[ The Types Forum, http://lists.seas.upenn.edu/mailman/listinfo/types-list ]

On 02/09/14 11:55, Peter Sewell wrote:
The TL;DR version is: how does one specify types in a distributed
programming model, like actors? And how much can we trust these types?

As you can see from the earlier responses, there's been a lot of work
addressing different aspects of this problem.   To quickly (and
partially!) summarise, we have:

- typing to ensure message-passing endpoints conform to some protocols
(session types etc.), as several people have mentioned

- partially typed systems, in which type-checking part of the system
ensures that its interactions with some other untrusted (and hence not
necessarily type-correct) part will not be disastrous.   Andrew
mentioned James Riely and Matthew Hennessy's work on this, Jan Vitek
and I dabbled in this direction
(http://www.cl.cam.ac.uk/~pes20/wrapall.ps), and there's a lot of more
recent work, especially in non-distributed PL contexts (eg Richards et
al.'s OOPSLA 13 paper, like types, etc.).

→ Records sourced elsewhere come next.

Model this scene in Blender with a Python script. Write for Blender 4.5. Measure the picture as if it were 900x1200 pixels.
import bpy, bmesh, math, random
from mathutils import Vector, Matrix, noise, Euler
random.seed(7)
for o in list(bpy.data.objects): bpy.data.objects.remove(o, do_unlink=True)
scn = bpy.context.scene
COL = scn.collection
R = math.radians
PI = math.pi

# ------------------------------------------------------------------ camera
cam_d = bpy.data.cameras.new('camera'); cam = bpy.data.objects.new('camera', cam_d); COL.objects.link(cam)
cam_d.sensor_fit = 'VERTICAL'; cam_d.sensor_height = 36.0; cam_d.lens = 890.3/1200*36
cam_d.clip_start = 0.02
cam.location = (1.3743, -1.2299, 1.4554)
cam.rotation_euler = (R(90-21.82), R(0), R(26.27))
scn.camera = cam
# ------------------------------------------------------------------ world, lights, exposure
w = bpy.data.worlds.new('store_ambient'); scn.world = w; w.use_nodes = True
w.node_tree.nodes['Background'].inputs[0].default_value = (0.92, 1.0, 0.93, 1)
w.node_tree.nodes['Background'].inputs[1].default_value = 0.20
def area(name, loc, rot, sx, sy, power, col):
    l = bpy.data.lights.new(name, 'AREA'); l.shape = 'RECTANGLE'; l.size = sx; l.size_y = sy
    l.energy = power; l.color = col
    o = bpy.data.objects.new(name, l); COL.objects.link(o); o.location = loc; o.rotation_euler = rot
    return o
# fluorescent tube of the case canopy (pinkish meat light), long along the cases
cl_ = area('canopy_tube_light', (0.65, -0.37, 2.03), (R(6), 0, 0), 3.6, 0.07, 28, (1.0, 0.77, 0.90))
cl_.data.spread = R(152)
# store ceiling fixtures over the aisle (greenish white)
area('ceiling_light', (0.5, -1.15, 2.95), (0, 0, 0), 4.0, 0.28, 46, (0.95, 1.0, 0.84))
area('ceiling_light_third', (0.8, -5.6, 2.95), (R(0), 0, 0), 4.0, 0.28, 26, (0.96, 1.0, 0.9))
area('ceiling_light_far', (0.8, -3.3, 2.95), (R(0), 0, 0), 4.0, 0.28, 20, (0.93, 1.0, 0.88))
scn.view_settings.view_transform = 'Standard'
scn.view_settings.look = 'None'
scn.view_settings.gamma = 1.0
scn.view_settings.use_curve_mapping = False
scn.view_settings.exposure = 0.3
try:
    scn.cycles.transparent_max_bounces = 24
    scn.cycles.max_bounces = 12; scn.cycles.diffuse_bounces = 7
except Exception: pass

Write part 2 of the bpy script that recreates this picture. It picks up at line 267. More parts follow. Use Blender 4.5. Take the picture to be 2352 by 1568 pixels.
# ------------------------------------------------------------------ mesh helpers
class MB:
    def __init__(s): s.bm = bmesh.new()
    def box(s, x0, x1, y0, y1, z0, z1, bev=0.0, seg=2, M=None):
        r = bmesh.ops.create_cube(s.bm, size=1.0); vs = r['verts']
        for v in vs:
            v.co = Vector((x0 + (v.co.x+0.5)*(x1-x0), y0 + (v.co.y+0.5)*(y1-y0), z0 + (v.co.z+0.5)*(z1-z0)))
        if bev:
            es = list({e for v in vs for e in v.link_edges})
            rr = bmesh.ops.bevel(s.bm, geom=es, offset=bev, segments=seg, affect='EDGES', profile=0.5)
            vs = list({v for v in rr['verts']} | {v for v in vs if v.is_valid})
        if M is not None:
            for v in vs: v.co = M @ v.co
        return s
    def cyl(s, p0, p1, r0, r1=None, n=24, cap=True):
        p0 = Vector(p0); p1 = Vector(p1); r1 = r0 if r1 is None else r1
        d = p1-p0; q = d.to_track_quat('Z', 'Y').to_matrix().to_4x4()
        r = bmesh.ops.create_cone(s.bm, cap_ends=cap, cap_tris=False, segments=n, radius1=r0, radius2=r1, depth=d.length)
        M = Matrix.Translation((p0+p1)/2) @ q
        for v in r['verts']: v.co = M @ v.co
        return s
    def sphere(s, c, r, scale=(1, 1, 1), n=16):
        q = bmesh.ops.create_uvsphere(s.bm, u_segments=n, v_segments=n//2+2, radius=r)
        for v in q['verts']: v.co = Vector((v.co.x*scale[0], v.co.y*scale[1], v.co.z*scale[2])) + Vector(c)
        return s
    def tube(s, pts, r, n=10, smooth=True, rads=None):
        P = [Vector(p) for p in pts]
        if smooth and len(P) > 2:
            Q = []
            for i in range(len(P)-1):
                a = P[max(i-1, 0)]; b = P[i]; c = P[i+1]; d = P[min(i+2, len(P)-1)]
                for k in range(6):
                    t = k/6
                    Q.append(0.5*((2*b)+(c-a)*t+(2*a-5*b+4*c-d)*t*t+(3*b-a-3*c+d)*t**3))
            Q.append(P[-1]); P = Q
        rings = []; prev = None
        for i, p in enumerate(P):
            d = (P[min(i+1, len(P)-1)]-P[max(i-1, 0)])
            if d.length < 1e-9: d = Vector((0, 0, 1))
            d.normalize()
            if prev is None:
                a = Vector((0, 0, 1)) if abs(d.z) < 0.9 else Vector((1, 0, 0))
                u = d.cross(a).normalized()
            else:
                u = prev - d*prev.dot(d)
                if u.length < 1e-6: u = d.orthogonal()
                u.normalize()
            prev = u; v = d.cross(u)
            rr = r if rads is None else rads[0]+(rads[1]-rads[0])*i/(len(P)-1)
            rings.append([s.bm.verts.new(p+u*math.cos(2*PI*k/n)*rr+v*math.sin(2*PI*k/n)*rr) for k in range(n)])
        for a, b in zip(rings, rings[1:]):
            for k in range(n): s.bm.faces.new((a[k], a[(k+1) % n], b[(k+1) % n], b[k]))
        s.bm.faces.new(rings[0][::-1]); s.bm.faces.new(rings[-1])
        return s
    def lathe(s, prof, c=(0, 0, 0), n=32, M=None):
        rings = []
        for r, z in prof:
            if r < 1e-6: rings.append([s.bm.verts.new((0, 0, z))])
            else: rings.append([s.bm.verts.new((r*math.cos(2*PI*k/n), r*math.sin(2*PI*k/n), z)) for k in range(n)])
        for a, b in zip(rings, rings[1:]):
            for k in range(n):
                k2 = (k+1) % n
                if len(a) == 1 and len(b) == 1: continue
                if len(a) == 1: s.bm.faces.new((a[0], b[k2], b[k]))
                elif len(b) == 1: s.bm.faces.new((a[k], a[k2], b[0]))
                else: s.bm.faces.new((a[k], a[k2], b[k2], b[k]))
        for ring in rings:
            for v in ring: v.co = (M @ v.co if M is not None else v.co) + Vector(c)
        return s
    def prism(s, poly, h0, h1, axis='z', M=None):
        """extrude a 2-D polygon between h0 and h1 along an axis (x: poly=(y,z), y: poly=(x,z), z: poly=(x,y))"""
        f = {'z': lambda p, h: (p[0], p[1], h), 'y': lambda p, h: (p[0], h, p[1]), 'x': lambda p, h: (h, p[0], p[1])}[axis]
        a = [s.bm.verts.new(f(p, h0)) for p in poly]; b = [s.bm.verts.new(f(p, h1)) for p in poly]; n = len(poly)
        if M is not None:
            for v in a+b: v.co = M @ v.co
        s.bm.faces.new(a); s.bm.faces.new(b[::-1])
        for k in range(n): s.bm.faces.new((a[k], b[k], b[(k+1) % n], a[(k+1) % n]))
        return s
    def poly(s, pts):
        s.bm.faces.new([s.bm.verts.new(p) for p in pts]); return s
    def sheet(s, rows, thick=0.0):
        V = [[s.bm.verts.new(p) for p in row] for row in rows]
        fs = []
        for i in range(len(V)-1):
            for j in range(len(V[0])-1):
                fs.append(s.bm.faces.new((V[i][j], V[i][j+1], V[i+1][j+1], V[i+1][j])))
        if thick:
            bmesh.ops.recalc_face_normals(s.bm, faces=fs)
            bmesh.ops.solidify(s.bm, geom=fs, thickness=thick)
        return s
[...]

- typing that ensures safety properties in the face of version change
of some of the endpoints.   Phil mentioned our Acute language, and
there's also the HashCaml follow-up
(http://www.cl.cam.ac.uk/~pes20/hashcaml/index.html).   These explore
how one can preserve type abstraction boundaries using only runtime
checking of channel-name identity - basically implicitly versioned
communication channels.

- typing to ensure that dynamic updates of endpoints will work, as
explored by Mike Hicks and others.

Thank you. This is a very useful summary to have by when studying this stuff.

It looks to me that the 3rd point is a subset of the 2nd one? By virtue of seeing different versions of a type as different types altogether?